Face Challenges Confidently

203 Chesapeake Operating, Inc. v. Denson

Wednesday, September 2nd, 2015

Richard F. Brown

 
The following is not a legal opinion. You should consult your attorney if the case may be of significance to you.
 
Chesapeake Operating, Inc. v. Denson, 201 S.W.3d 369 (Tex. App.—Amarillo 2006, pet. denied) construes a lease amendment affecting leases previously owned by Texoma Natural Gas Company. Texoma acquired division orders which expressly amended the underlying lease and provided as follows:
 
It is understood that at this time you are subject to and are paying an occupation or production tax of two per cent (2%) of the market value of gas produced and saved. If hereafter there shall be any increase in the amount of said tax, or there shall be levied any new occupation, production, severance or other excise tax, one-eighth (1/8) of such increase shall be deducted from the above agreed royalty value of the gas which is then applicable.
 
At the time the division order amendment was signed, the producer was obligated by statute to pay the production tax.
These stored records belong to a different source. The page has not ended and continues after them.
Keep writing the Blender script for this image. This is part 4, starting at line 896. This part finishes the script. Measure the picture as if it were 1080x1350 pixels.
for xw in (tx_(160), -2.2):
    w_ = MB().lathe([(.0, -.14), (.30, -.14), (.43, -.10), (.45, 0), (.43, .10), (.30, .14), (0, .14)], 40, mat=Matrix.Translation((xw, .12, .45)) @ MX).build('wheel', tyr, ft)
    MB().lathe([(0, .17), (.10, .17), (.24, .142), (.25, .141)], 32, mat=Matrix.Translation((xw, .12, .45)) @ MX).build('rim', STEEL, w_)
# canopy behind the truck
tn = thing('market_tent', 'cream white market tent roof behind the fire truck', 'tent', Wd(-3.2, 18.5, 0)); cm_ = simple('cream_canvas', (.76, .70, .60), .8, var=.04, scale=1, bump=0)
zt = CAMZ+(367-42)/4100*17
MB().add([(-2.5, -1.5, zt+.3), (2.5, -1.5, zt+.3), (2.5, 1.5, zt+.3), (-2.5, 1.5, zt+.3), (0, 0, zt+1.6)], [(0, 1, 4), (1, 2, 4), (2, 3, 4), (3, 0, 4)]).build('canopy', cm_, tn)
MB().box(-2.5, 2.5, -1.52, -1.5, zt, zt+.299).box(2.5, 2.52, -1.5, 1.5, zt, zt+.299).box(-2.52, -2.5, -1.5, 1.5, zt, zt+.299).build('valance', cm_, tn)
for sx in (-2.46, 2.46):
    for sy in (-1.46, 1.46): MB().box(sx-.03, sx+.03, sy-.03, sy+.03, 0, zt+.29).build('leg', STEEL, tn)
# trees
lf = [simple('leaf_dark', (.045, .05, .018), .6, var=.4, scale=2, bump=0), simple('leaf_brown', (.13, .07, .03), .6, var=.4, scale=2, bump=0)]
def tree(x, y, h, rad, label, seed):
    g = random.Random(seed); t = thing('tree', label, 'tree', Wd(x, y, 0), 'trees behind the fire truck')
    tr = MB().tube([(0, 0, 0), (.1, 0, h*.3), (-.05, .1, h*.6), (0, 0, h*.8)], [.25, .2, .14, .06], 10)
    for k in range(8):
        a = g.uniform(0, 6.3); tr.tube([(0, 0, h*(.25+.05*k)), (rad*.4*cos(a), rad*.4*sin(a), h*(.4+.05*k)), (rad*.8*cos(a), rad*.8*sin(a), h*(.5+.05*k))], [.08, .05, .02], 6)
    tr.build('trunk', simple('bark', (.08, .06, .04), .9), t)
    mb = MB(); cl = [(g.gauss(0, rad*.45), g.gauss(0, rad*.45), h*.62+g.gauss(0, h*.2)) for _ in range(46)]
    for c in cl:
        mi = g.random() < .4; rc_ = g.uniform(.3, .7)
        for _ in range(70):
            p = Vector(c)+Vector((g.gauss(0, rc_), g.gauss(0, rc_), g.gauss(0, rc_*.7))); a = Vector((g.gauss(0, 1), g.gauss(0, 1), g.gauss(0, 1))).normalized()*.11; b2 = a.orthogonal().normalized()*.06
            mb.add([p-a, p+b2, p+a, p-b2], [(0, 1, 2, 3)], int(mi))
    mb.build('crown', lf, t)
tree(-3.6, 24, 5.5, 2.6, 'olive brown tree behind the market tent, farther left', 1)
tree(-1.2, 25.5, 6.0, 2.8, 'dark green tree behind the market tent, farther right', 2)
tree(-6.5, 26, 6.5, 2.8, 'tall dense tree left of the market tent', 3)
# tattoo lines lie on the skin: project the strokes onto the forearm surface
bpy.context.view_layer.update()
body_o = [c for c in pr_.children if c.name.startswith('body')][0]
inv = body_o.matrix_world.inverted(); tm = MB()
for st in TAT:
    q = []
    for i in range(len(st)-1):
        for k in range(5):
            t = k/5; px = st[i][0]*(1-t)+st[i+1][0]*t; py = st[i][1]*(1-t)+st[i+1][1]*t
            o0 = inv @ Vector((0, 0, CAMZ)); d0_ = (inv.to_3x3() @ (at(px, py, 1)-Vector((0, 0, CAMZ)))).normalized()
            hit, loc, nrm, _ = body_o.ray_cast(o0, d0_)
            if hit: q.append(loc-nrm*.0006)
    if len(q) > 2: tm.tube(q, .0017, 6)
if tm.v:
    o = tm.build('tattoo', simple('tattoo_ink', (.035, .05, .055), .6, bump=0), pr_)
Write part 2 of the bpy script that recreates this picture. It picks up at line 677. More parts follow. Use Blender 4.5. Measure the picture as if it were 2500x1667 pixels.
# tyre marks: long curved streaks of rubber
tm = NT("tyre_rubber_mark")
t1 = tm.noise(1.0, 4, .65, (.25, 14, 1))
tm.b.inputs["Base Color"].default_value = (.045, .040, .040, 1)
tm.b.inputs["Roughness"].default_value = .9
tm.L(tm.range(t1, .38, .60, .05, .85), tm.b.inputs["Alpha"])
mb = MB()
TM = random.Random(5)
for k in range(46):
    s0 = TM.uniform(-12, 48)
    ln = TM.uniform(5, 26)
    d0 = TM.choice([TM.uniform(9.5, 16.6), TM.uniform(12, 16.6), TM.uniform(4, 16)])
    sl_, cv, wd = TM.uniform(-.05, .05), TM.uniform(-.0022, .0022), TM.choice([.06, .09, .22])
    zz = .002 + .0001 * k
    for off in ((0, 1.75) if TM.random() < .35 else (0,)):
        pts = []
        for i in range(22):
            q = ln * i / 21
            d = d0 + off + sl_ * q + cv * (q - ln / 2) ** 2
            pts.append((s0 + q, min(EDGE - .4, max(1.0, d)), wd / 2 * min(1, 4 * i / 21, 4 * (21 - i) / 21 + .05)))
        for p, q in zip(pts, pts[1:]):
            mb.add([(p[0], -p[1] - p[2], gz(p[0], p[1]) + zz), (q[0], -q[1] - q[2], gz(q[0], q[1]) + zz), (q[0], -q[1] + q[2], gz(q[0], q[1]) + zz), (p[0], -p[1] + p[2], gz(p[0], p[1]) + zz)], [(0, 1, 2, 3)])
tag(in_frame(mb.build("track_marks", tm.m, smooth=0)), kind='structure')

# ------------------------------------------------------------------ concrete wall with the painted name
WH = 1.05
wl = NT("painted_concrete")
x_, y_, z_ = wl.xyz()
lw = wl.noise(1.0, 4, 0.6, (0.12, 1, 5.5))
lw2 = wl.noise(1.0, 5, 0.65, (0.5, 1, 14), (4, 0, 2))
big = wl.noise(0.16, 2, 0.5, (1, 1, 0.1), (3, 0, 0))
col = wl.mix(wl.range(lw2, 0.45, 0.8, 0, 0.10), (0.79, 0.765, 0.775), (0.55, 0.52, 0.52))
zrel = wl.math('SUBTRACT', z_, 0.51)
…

The production tax statute was later amended to obligate both producers and royalty interest owners to pay their pro rata share of the tax. The issue was whether the producer had the continuing obligation to pay all of the first two percent of the tax, or whether the royalty owner’s obligation to bear a proportionate part extended to and included the first two percent.
 
The court held that the royalty owner was obligated to bear a proportionate part of the tax only to the extent it exceeded the threshold of two percent. The court reasoned that the amendment clearly provided that the sharing arrangement was only applicable to an increase in the tax, and subsequent statutory changes had no effect on the pre-existing contractual arrangement.